* Written exercise:
Output the data below in full, character for character.

* Material:
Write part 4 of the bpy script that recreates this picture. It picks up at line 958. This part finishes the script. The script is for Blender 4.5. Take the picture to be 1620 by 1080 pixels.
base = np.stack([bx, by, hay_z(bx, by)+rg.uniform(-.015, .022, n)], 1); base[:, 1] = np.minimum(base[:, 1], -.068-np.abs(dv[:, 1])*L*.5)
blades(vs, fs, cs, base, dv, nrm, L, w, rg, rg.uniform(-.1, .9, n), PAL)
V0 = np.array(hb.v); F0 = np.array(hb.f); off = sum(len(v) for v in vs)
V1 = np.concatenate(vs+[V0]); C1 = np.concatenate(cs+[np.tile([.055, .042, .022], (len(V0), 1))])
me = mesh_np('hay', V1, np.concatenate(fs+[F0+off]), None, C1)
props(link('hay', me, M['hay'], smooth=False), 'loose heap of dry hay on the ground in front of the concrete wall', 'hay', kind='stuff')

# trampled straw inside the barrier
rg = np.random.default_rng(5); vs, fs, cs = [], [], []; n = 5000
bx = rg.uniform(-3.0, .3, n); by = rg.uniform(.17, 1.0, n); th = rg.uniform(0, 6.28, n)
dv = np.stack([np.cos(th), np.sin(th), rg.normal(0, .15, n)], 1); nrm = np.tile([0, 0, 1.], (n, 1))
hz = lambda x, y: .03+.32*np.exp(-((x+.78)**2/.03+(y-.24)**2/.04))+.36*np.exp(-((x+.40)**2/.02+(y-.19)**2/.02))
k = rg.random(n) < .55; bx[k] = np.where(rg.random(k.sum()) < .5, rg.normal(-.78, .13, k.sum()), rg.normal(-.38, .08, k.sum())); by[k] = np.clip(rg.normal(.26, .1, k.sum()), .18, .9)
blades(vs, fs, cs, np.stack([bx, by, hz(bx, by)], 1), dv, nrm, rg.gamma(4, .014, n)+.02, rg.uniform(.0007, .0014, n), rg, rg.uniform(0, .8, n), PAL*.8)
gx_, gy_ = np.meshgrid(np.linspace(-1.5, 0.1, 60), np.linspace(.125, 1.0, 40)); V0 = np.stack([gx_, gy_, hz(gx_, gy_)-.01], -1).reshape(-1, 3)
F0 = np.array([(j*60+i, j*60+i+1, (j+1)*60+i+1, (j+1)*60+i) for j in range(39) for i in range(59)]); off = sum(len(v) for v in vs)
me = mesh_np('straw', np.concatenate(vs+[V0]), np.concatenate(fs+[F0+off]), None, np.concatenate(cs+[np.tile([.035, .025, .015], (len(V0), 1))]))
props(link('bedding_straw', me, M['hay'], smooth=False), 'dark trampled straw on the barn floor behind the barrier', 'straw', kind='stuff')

* The response:
Write part 4 of the bpy script that recreates this picture. It picks up at line 958. This part finishes the script. The script is for Blender 4.5. Take the picture to be 1620 by 1080 pixels.
base = np.stack([bx, by, hay_z(bx, by)+rg.uniform(-.015, .022, n)], 1); base[:, 1] = np.minimum(base[:, 1], -.068-np.abs(dv[:, 1])*L*.5)
blades(vs, fs, cs, base, dv, nrm, L, w, rg, rg.uniform(-.1, .9, n), PAL)
V0 = np.array(hb.v); F0 = np.array(hb.f); off = sum(len(v) for v in vs)
V1 = np.concatenate(vs+[V0]); C1 = np.concatenate(cs+[np.tile([.055, .042, .022], (len(V0), 1))])
me = mesh_np('hay', V1, np.concatenate(fs+[F0+off]), None, C1)
props(link('hay', me, M['hay'], smooth=False), 'loose heap of dry hay on the ground in front of the concrete wall', 'hay', kind='stuff')

# trampled straw inside the barrier
rg = np.random.default_rng(5); vs, fs, cs = [], [], []; n = 5000
bx = rg.uniform(-3.0, .3, n); by = rg.uniform(.17, 1.0, n); th = rg.uniform(0, 6.28, n)
dv = np.stack([np.cos(th), np.sin(th), rg.normal(0, .15, n)], 1); nrm = np.tile([0, 0, 1.], (n, 1))
hz = lambda x, y: .03+.32*np.exp(-((x+.78)**2/.03+(y-.24)**2/.04))+.36*np.exp(-((x+.40)**2/.02+(y-.19)**2/.02))
k = rg.random(n) < .55; bx[k] = np.where(rg.random(k.sum()) < .5, rg.normal(-.78, .13, k.sum()), rg.normal(-.38, .08, k.sum())); by[k] = np.clip(rg.normal(.26, .1, k.sum()), .18, .9)
blades(vs, fs, cs, np.stack([bx, by, hz(bx, by)], 1), dv, nrm, rg.gamma(4, .014, n)+.02, rg.uniform(.0007, .0014, n), rg, rg.uniform(0, .8, n), PAL*.8)
gx_, gy_ = np.meshgrid(np.linspace(-1.5, 0.1, 60), np.linspace(.125, 1.0, 40)); V0 = np.stack([gx_, gy_, hz(gx_, gy_)-.01], -1).reshape(-1, 3)
F0 = np.array([(j*60+i, j*60+i+1, (j+1)*60+i+1, (j+1)*60+i) for j in range(39) for i in range(59)]); off = sum(len(v) for v in vs)
me = mesh_np('straw', np.concatenate(vs+[V0]), np.concatenate(fs+[F0+off]), None, np.concatenate(cs+[np.tile([.035, .025, .015], (len(V0), 1))]))
props(link('bedding_straw', me, M['hay'], smooth=False), 'dark trampled straw on the barn floor behind the barrier', 'straw', kind='stuff')